#### TASK DETAILS
Repeat, please, only the lines from the top of the data down to the line with "sun.rotation_euler = sdir.to_track_quat('Z', 'Y').to_euler();"; include both of those lines.

◆ ◆ ◆ ◆ ◆ ◆ ◆

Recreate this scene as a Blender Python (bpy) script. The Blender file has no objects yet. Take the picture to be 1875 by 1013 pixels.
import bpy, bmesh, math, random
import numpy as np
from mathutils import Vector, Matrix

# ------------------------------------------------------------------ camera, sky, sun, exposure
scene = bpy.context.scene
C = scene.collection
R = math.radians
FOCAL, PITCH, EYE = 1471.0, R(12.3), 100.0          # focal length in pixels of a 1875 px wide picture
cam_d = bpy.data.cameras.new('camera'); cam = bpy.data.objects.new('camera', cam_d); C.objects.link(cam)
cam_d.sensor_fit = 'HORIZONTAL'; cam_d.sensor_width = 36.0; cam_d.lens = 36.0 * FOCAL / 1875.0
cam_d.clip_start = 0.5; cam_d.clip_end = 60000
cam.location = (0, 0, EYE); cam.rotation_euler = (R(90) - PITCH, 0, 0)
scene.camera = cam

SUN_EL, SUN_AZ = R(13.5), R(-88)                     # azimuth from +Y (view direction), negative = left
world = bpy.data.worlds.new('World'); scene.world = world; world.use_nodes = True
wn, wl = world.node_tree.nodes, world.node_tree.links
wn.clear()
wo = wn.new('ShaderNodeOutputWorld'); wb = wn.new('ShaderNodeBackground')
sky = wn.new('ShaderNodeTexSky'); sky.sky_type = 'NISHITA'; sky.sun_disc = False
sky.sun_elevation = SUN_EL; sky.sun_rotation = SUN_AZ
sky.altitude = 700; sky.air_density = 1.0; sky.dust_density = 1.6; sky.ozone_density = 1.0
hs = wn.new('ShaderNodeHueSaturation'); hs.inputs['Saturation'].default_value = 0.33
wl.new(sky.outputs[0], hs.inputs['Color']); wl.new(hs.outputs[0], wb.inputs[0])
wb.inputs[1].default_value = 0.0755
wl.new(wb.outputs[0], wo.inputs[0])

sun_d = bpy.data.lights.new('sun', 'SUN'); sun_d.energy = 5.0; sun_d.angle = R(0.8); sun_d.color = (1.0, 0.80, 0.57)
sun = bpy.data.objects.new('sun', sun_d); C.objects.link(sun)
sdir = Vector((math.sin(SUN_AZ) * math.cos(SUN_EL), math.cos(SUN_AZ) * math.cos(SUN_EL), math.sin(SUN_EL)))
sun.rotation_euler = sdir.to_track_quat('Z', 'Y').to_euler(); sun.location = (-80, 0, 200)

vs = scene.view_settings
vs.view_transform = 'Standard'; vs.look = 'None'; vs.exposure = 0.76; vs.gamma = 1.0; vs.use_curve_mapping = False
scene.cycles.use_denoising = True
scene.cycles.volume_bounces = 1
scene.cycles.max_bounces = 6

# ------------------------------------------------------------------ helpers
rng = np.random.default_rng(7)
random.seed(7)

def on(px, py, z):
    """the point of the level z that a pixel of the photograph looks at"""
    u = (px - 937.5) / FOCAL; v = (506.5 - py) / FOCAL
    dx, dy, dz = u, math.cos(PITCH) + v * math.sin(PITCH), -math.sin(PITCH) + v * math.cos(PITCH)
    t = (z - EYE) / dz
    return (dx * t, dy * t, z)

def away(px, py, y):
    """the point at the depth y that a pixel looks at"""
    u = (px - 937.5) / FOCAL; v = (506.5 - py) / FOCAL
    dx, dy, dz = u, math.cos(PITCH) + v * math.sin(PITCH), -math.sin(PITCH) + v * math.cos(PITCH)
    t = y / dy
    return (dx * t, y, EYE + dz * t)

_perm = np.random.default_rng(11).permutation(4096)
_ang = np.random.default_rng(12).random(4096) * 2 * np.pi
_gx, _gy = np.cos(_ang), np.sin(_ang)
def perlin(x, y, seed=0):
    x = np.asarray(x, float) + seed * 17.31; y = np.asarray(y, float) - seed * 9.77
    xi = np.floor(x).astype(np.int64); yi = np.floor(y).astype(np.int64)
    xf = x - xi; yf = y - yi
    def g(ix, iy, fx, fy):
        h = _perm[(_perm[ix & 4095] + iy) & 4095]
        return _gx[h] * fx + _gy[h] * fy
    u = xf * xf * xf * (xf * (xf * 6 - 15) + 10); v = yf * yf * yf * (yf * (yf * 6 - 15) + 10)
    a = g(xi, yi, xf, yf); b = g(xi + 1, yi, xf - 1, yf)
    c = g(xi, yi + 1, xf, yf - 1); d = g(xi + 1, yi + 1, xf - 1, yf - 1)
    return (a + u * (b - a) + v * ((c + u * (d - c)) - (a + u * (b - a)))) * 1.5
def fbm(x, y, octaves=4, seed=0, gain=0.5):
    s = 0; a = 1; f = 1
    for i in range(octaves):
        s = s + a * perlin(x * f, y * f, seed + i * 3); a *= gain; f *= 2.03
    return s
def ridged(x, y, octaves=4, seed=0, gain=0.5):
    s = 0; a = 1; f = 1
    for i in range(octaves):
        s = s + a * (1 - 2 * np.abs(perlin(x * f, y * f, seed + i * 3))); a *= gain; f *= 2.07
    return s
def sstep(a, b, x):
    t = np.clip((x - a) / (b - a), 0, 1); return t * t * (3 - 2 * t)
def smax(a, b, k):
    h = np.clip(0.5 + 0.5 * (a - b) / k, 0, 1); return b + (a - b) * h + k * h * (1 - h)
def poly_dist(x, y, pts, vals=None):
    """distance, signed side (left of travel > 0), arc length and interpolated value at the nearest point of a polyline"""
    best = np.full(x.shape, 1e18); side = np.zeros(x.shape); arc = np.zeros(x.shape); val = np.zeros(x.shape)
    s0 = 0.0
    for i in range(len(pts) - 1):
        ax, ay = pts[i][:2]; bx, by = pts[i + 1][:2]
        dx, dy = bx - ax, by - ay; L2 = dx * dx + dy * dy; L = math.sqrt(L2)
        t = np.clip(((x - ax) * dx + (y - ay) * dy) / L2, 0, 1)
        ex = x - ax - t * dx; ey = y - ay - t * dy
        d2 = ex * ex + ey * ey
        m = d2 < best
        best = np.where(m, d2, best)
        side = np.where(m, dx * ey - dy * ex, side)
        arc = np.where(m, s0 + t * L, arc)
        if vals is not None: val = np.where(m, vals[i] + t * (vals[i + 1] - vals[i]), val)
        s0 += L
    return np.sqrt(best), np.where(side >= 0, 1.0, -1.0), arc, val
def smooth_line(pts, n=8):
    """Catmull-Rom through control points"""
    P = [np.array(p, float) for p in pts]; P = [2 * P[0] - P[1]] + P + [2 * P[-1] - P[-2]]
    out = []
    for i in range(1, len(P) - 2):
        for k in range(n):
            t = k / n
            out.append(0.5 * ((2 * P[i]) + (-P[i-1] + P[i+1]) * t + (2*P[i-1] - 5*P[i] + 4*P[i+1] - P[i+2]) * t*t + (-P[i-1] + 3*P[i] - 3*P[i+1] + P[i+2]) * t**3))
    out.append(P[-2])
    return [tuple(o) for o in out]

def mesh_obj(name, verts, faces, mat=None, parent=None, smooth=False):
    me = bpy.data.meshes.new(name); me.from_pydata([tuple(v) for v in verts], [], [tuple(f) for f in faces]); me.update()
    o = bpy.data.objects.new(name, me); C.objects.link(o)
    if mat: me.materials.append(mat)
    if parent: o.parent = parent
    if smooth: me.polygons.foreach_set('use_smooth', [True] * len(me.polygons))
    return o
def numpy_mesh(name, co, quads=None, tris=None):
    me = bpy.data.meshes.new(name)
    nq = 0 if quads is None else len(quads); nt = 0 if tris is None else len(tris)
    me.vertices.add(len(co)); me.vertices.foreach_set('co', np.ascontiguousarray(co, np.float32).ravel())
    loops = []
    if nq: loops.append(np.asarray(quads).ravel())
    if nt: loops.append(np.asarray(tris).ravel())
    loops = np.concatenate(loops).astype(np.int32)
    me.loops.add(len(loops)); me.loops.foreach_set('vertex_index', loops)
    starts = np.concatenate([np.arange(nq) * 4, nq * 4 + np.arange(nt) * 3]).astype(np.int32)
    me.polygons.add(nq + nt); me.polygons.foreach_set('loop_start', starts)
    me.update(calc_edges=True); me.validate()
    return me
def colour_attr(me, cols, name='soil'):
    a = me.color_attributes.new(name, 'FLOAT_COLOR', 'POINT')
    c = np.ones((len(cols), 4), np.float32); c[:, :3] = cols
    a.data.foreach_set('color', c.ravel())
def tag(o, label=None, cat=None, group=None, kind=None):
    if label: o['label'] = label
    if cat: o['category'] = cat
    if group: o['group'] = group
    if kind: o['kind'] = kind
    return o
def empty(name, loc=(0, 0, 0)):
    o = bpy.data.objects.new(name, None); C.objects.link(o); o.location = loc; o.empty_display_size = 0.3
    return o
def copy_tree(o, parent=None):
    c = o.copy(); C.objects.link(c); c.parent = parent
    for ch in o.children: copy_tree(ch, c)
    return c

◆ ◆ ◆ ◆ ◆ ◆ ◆

#### COMPLETE RESPONSE
Recreate this scene as a Blender Python (bpy) script. The Blender file has no objects yet. Take the picture to be 1875 by 1013 pixels.
import bpy, bmesh, math, random
import numpy as np
from mathutils import Vector, Matrix

# ------------------------------------------------------------------ camera, sky, sun, exposure
scene = bpy.context.scene
C = scene.collection
R = math.radians
FOCAL, PITCH, EYE = 1471.0, R(12.3), 100.0          # focal length in pixels of a 1875 px wide picture
cam_d = bpy.data.cameras.new('camera'); cam = bpy.data.objects.new('camera', cam_d); C.objects.link(cam)
cam_d.sensor_fit = 'HORIZONTAL'; cam_d.sensor_width = 36.0; cam_d.lens = 36.0 * FOCAL / 1875.0
cam_d.clip_start = 0.5; cam_d.clip_end = 60000
cam.location = (0, 0, EYE); cam.rotation_euler = (R(90) - PITCH, 0, 0)
scene.camera = cam

SUN_EL, SUN_AZ = R(13.5), R(-88)                     # azimuth from +Y (view direction), negative = left
world = bpy.data.worlds.new('World'); scene.world = world; world.use_nodes = True
wn, wl = world.node_tree.nodes, world.node_tree.links
wn.clear()
wo = wn.new('ShaderNodeOutputWorld'); wb = wn.new('ShaderNodeBackground')
sky = wn.new('ShaderNodeTexSky'); sky.sky_type = 'NISHITA'; sky.sun_disc = False
sky.sun_elevation = SUN_EL; sky.sun_rotation = SUN_AZ
sky.altitude = 700; sky.air_density = 1.0; sky.dust_density = 1.6; sky.ozone_density = 1.0
hs = wn.new('ShaderNodeHueSaturation'); hs.inputs['Saturation'].default_value = 0.33
wl.new(sky.outputs[0], hs.inputs['Color']); wl.new(hs.outputs[0], wb.inputs[0])
wb.inputs[1].default_value = 0.0755
wl.new(wb.outputs[0], wo.inputs[0])

sun_d = bpy.data.lights.new('sun', 'SUN'); sun_d.energy = 5.0; sun_d.angle = R(0.8); sun_d.color = (1.0, 0.80, 0.57)
sun = bpy.data.objects.new('sun', sun_d); C.objects.link(sun)
sdir = Vector((math.sin(SUN_AZ) * math.cos(SUN_EL), math.cos(SUN_AZ) * math.cos(SUN_EL), math.sin(SUN_EL)))
sun.rotation_euler = sdir.to_track_quat('Z', 'Y').to_euler(); sun.location = (-80, 0, 200)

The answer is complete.